Dataset records:
+--
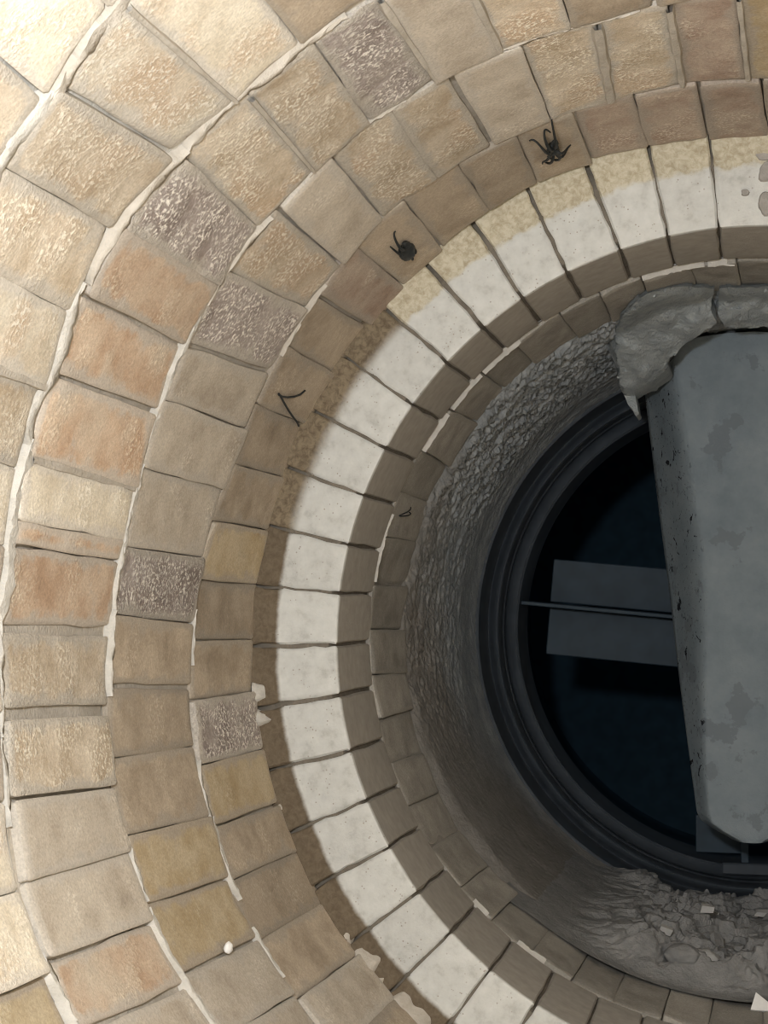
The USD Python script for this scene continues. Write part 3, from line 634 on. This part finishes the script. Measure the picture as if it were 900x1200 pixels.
def shard(t, zz, lx, ly, lz, yaw, pitch, roll, seed, lift=0.4):
    r_ = random.Random(seed)
    pts = []
    for sx in (-1, 1):
        for sy in (-1, 1):
            for sz in (-1, 1):
                pts.append([sx * lx * r_.uniform(.7, 1) / 2, sy * ly * r_.uniform(.7, 1) / 2, sz * lz * r_.uniform(.6, 1) / 2])
    for _ in range(4): pts.append([r_.uniform(-.55, .55) * lx, r_.uniform(-.55, .55) * ly, r_.uniform(-.4, .4) * lz])
    hl = trimesh.convex.convex_hull(np.array(pts)); m = trimesh.transformations.euler_matrix(pitch, roll, yaw)[:3, :3]
    rr = surf_r(t, zz) - lz * lift
    a = math.radians(t + 90); R2 = np.array([[math.cos(a), 0, -math.sin(a)], [0, 1, 0], [math.sin(a), 0, math.cos(a)]])
    v_ = np.array(hl.vertices) @ m.T @ R2.T + np.array([rr * math.cos(math.radians(t)), zz, rr * math.sin(math.radians(t))])
    return v_ * S, np.array(hl.faces)
r2 = random.Random(5)
for k in range(60):
    t = r2.triangular(240, 300, 266); zz = r2.uniform(3.74, 4.55); s_ = r2.choice([.007, .009, .011, .014, .020]) * r2.uniform(.7, 1.2)
    heap.append(shard(t, zz, s_ * 1.5, s_, s_ * .4, r2.uniform(0, 6.3), r2.uniform(-.5, .5), r2.uniform(-.5, .5), k, .2))
rb = obj('rubble', cat_meshes(heap), M['rubble'], smooth=40)
tag(rb, 'heap of broken grey plaster flakes and dust lying on the bottom of the throat', 'rubble', kind='stuff')
for t, zz, dim, ang, m_, lab in (
    (254.0, 3.88, (.040, .03, .026), (0.1, .1, .05), 'chip', 'small pale squared chip lying alone at the left of the rubble heap'),
    (260.8, 4.08, (.046, .03, .024), (0.15, .1, -.1), 'chip', 'flat pale rectangular chip further back in the middle of the rubble heap'),
    (263.7, 3.95, (.045, .07, .018), (0.4, .5, .4), 'rubble', 'thin leaf-shaped grey flake propped up in the middle of the rubble heap'),
    (257.9, 3.73, (.065, .05, .04), (0.5, .1, .1), 'rubble', 'rounded grey lump at the near edge of the rubble heap'),
    (261.5, 3.78, (.090, .02, .015), (-.45, .1, .1), 'chip', 'long thin pale sliver lying beside the rounded lump in the rubble'),
    (272.0, 4.32, (.06, .03, .02), (0.2, .2, .1), 'chip', 'pale chip at the far right end of the rubble heap, near the steel ring'),
):
    dim = tuple(.8 * d for d in dim)
    if 'lump' in lab:
        ic = trimesh.creation.icosphere(3, 1.0); vv = np.array(ic.vertices); vv = vv * (1 + .5 * (fbm(vv * 1.7 + 3, 4)[:, None] - .5)) * np.array([.042, .034, .026])
        rr = surf_r(t, zz) - .008; a_ = math.radians(t)
        ms_ = ((vv + np.array([rr * math.cos(a_), zz, rr * math.sin(a_)])) * S, np.array(ic.faces))
    else: ms_ = shard(t, zz, *dim, *ang, int(t * 10), .75)
    o = obj('plaster_chip', ms_, M[m_], smooth=30)
    tag(o, lab, 'plaster chip')
# bright triangular shard at the near edge, bottom right
tp = np.array([(-.016, 0, 0), (.05, .01, -.004), (-.004, .03, .032), (-.016, .016, -.01), (.05, .03, -.012), (-.002, .045, .026)]); hl = trimesh.convex.convex_hull(tp)
o = obj('plaster_chip', ((np.array(hl.vertices) + np.array([.012, 3.58, -.824])) * S, np.array(hl.faces)), M['white_chip'], smooth=10)
tag(o, 'bright white triangular shard at the near edge of the rubble, bottom right corner', 'plaster chip')
# pale crumb caught in a joint at the lower left
c0 = cyl(np.array(210.4), np.array(.99), np.array(2.50)); ic = trimesh.creation.icosphere(2, 1.0); vv = np.array(ic.vertices); vv = vv * (1 + .3 * (noise(vv * 2 + 5, 3)[:, None] - .5)) * np.array([.007, .012, .010]) * S
o = obj('mortar_crumb', (vv + c0, np.array(ic.faces)), M['white_chip']); tag(o, 'tiny pale mortar crumb stuck on a brown brick at the lower left', 'crumb')

# ------------------------------------------------------------------ black scraps clinging to the bricks
def tube(path, rad, n=6):
    p = np.array(path, float); out = []
    t = np.gradient(p, axis=0); t /= np.linalg.norm(t, axis=1, keepdims=True)
    a = np.cross(t, [0.3, 0.9, 0.2]); a /= np.linalg.norm(a, axis=1, keepdims=True); b = np.cross(t, a)
    rad = np.broadcast_to(rad, len(p)); ang = np.arange(n) * 2 * np.pi / n
    P = p[:, None] + rad[:, None, None] * (np.cos(ang)[None, :, None] * a[:, None] + np.sin(ang)[None, :, None] * b[:, None])
    f = []
    for i in range(len(p) - 1):
        for j in range(n):
            f.append((i * n + j, i * n + (j + 1) % n, (i + 1) * n + (j + 1) % n, (i + 1) * n + j))
    v = np.vstack([P.reshape(-1, 3), p[:1], p[-1:]]); c = len(v) - 2
    cap = [(c, (j + 1) % n, j) for j in range(n)] + [(c + 1, (len(p) - 1) * n + j, (len(p) - 1) * n + (j + 1) % n) for j in range(n)]
    return v, np.vstack([tri(np.array(f)), np.array(cap)])
def smooth_path(pts, n=14):
    from scipy.interpolate import CubicSpline
    p = np.array(pts, float); k = np.linspace(0, 1, len(p)); return CubicSpline(k, p)(np.linspace(0, 1, n))
def on_wall(pts, rad, R=1.0):
    """points (angle, depth, height over the wall) -> tube"""
    p = smooth_path(pts); return tube(cyl(p[:, 0], R - p[:, 2], p[:, 1]), rad)
def blob(t, zz, hgt, ax, seed, R=1.0):
    ic = trimesh.creation.icosphere(3, 1.0); v_ = np.array(ic.vertices); v_ = v_ * (1 + .5 * (fbm(v_ * 1.6 + seed, 3)[:, None] - .5)) * np.array(ax) * S
    a = math.radians(t + 90); R2 = np.array([[math.cos(a), 0, -math.sin(a)], [0, 1, 0], [math.sin(a), 0, math.cos(a)]])
    return v_ @ R2.T + cyl(np.array(t), np.array(R - hgt), np.array(zz)), np.array(ic.faces)
def spider(t, zz, legs, body, label):
    s_ = thing('dead_spider', label, 'spider', cyl(np.array(t), np.array(1.0), np.array(zz)), group=None)
    obj('body', blob(t, zz, .010, body, t), M['black'], s_)
    obj('head', blob(t - .45, zz - .03, .010, tuple(.55 * c for c in body), t + 3), M['black'], s_)
    for l in legs:
        obj('leg', on_wall([(t + .72 * a, zz + .8 * b, .8 * hh) for a, b, hh in l], np.linspace(.0036, .0016, 14) * S), M['black'], s_)
spider(109.9, 2.83, [
    [(0, -.02, .012), (1.0, -.06, .035), (1.6, -.10, .02), (2.6, -.10, .004)],
    [(.2, 0, .012), (1.3, .0, .030), (2.0, .06, .012), (2.4, .10, .003)],
    [(.1, .02, .012), (.9, .06, .02), (1.5, .10, .008), (1.9, .10, .003)],
    [(-.2, -.02, .012), (-.7, -.07, .03), (-1.1, -.13, .02), (-1.5, -.17, .004)],
    [(-.2, 0, .012), (-.9, .0, .03), (-1.6, .04, .015), (-2.6, .05, .003)],
    [(-.1, .02, .012), (-.6, .05, .022), (-1.4, .07, .01), (-2.2, .06, .003)],
    [(0, 0, .014), (.5, -.09, .03), (.2, -.14, .015), (-.6, -.10, .006)],
    [(0, 0, .014), (-.4, .06, .02), (.4, .09, .01), (1.2, .06, .004)]],
    (.012, .022, .010), 'black spider-like scrap with splayed legs on a brown brick above the white ring, top centre')
spider(129.5, 2.88, [
    [(0, -.03, .012), (.3, -.09, .025), (-.1, -.13, .012), (-.9, -.14, .003)],
    [(.3, 0, .012), (.9, .02, .02), (1.2, .05, .008), (1.1, .08, .003)],
    [(.3, -.02, .012), (.9, -.03, .02), (1.2, -.05, .010), (1.3, -.08, .003)],
    [(-.3, 0, .012), (-.8, .03, .02), (-1.1, .05, .008), (-1.0, .07, .003)],
    [(-.3, -.02, .012), (-.9, -.02, .02), (-1.2, .0, .010), (-1.4, .02, .003)],
    [(0, .03, .012), (.2, .06, .018), (0, .08, .006), (-.3, .09, .003)]],
    (.017, .036, .013), 'curled black spider-like ball with tucked legs on a brick left of the first one')
o = obj('black_strand', on_wall([(149.3, 2.95, .004), (150.5, 2.90, .006), (151.0, 2.83, .006), (150.9, 2.82, .006), (152.0, 2.90, .006), (152.9, 2.98, .006), (153.4, 3.02, .004)], .0022 * S), M['black'])
tag(o, 'thin bent black strand lying across an ochre-brown brick left of the white ring', 'strand')
o = obj('black_strand', on_wall([(158.2, 3.50, .006), (159.3, 3.44, .012), (160.0, 3.42, .006), (159.6, 3.47, .012), (159.0, 3.50, .006)], .0016 * S, .826), M['black'])
tag(o, 'tiny bent black strand on a dull brick inside the white ring', 'strand')
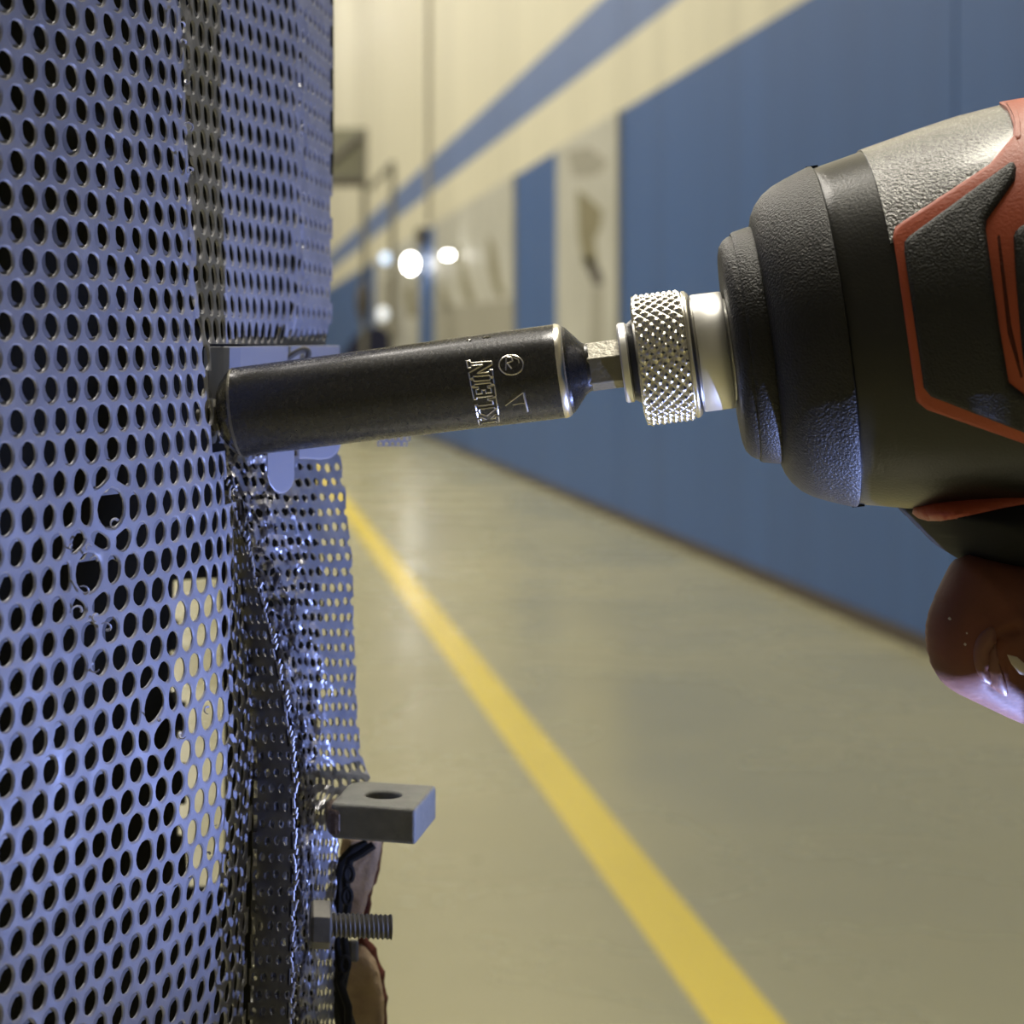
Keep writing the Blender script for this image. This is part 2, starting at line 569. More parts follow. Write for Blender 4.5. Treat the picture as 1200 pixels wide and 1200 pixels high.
+--
EXERCISE.
Pick every line with "pixels" in it and copy it.

OUTPUT BELOW.
The USD Python script for this scene continues. Write part 3, from line 634 on. This part finishes the script. Measure the picture as if it were 900x1200 pixels.
Keep writing the Blender script for this image. This is part 2, starting at line 569. More parts follow. Write for Blender 4.5. Treat the picture as 1200 pixels wide and 1200 pixels high.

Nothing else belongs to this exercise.